_SUPPLIED MATERIAL_.
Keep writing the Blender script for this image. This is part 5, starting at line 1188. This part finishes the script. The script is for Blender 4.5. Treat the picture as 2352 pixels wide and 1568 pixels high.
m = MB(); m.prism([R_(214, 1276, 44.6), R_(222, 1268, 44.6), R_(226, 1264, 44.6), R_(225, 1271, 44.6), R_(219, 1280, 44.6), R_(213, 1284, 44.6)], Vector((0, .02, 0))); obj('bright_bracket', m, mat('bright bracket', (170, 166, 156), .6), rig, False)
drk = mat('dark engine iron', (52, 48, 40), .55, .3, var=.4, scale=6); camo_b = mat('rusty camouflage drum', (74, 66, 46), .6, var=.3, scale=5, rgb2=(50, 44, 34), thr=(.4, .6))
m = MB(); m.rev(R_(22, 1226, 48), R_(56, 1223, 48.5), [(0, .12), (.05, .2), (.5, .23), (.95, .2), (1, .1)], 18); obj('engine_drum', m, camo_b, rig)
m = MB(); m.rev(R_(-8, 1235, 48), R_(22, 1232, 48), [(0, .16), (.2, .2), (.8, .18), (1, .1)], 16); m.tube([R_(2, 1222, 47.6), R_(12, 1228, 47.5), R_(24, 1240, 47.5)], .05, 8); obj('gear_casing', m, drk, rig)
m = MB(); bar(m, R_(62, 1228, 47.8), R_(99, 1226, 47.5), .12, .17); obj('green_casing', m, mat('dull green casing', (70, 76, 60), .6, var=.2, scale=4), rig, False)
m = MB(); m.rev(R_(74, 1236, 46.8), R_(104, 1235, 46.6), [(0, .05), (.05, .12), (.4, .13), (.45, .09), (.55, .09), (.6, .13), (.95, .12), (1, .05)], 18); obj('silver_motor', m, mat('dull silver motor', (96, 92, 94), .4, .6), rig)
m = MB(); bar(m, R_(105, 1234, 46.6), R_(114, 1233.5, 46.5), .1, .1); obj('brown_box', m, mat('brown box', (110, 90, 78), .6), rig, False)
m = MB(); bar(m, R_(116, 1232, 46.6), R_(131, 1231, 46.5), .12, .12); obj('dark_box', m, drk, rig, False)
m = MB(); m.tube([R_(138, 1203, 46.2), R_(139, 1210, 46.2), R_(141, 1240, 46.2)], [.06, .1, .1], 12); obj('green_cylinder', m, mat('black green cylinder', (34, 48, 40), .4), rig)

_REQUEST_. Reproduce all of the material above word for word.

_RESULT OF THIS TASK_.
Keep writing the Blender script for this image. This is part 5, starting at line 1188. This part finishes the script. The script is for Blender 4.5. Treat the picture as 2352 pixels wide and 1568 pixels high.
m = MB(); m.prism([R_(214, 1276, 44.6), R_(222, 1268, 44.6), R_(226, 1264, 44.6), R_(225, 1271, 44.6), R_(219, 1280, 44.6), R_(213, 1284, 44.6)], Vector((0, .02, 0))); obj('bright_bracket', m, mat('bright bracket', (170, 166, 156), .6), rig, False)
drk = mat('dark engine iron', (52, 48, 40), .55, .3, var=.4, scale=6); camo_b = mat('rusty camouflage drum', (74, 66, 46), .6, var=.3, scale=5, rgb2=(50, 44, 34), thr=(.4, .6))
m = MB(); m.rev(R_(22, 1226, 48), R_(56, 1223, 48.5), [(0, .12), (.05, .2), (.5, .23), (.95, .2), (1, .1)], 18); obj('engine_drum', m, camo_b, rig)
m = MB(); m.rev(R_(-8, 1235, 48), R_(22, 1232, 48), [(0, .16), (.2, .2), (.8, .18), (1, .1)], 16); m.tube([R_(2, 1222, 47.6), R_(12, 1228, 47.5), R_(24, 1240, 47.5)], .05, 8); obj('gear_casing', m, drk, rig)
m = MB(); bar(m, R_(62, 1228, 47.8), R_(99, 1226, 47.5), .12, .17); obj('green_casing', m, mat('dull green casing', (70, 76, 60), .6, var=.2, scale=4), rig, False)
m = MB(); m.rev(R_(74, 1236, 46.8), R_(104, 1235, 46.6), [(0, .05), (.05, .12), (.4, .13), (.45, .09), (.55, .09), (.6, .13), (.95, .12), (1, .05)], 18); obj('silver_motor', m, mat('dull silver motor', (96, 92, 94), .4, .6), rig)
m = MB(); bar(m, R_(105, 1234, 46.6), R_(114, 1233.5, 46.5), .1, .1); obj('brown_box', m, mat('brown box', (110, 90, 78), .6), rig, False)
m = MB(); bar(m, R_(116, 1232, 46.6), R_(131, 1231, 46.5), .12, .12); obj('dark_box', m, drk, rig, False)
m = MB(); m.tube([R_(138, 1203, 46.2), R_(139, 1210, 46.2), R_(141, 1240, 46.2)], [.06, .1, .1], 12); obj('green_cylinder', m, mat('black green cylinder', (34, 48, 40), .4), rig)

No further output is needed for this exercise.